Sepherim Sepherim's picture
Re: Muse inheritance
Probably, using someone else's muses would be quite frustrating: continually playing music you may not like, bringing up news items modified in which you are not interested, allowing some spam you are bored of to get through... and meanwhile, not playing your music, nor bringing the news you'd like to know, or allowing the spam you are interested in... I think that what may be used in order to get to be "inside the thinker's brain" would probably be skillware and such kind of tutors, that once the lesson is over they can be turned off.

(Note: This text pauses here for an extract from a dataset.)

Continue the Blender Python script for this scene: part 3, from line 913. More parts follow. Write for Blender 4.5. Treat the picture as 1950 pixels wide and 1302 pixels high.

sndwurks sndwurks's picture
Re: Muse inheritance
I would agree with the general thought that using someone else's muse would be very frustrating. Take, for example, when you sit in a car. You have to adjust the seat, the mirrors, the steering column, the radio station, and the AC. And that's just a car. You can leave the car. A person in EP's society genuinely cannot think of leaving their muse, or even turning it off. Turning it off would potentially be even worse than dealing with someone else's. In addition to that, the muse is such an intimate part of a ego's interaction with the world that to allow someone to take a copy of it might actually be more akin to taking a delta fork of someone. This is why you can use a fork of someone else as a basis for a muse, but it is still a very intimate experience. With that being said, I feel the concept of a Tutor Muse or Guided Muse would be something with a market niche. Keep in mind what genuinely advances available products are two factors: Need and Opportunity. There has to be a possibility of something for it to be developed, and a desire for it to become available. I could genuinely see skillware available to be downloaded into your personal muse (with a back up of said muse kept from before the skillware) in order to instruct or guide an ego in a particular course. I would even argue that this is something that muses are designed to do already. For example, you become interested in being more tactically minded, specifically in the area of personal combat and bushido. Your muse learns this, and seeks out reputable and accurate information to help you think more along the lines of that philosophy and martial skill. It analyzes stances, letting you know who is armed, and inserts philosophical bits from Musashi when it feels you would find it appropriate. It would naturally question you when you act contrary to your previously stated intentions, and can assist you in forming the right habits. I see muses very much as a combination of your own personal Alfred and Snuffleupagus. They're your imaginary friend that is always there to help you be the most you can be. And sometimes, other people can see them too.
Doomsayer
Snap_Dragon Snap_Dragon's picture
Re: Muse inheritance
You know an authoritarian regime could use regulation of muses to insert coding in them to act as government informants, or to filter the news they receive like your own personal MiniTruth. Quash thoughts of doubt or rebelion, castigate someone for not being willing to sacrifice to the cause. I thank my lucky stars that no government power in our world has the power to get in my head. But if your mind is software, they can change it.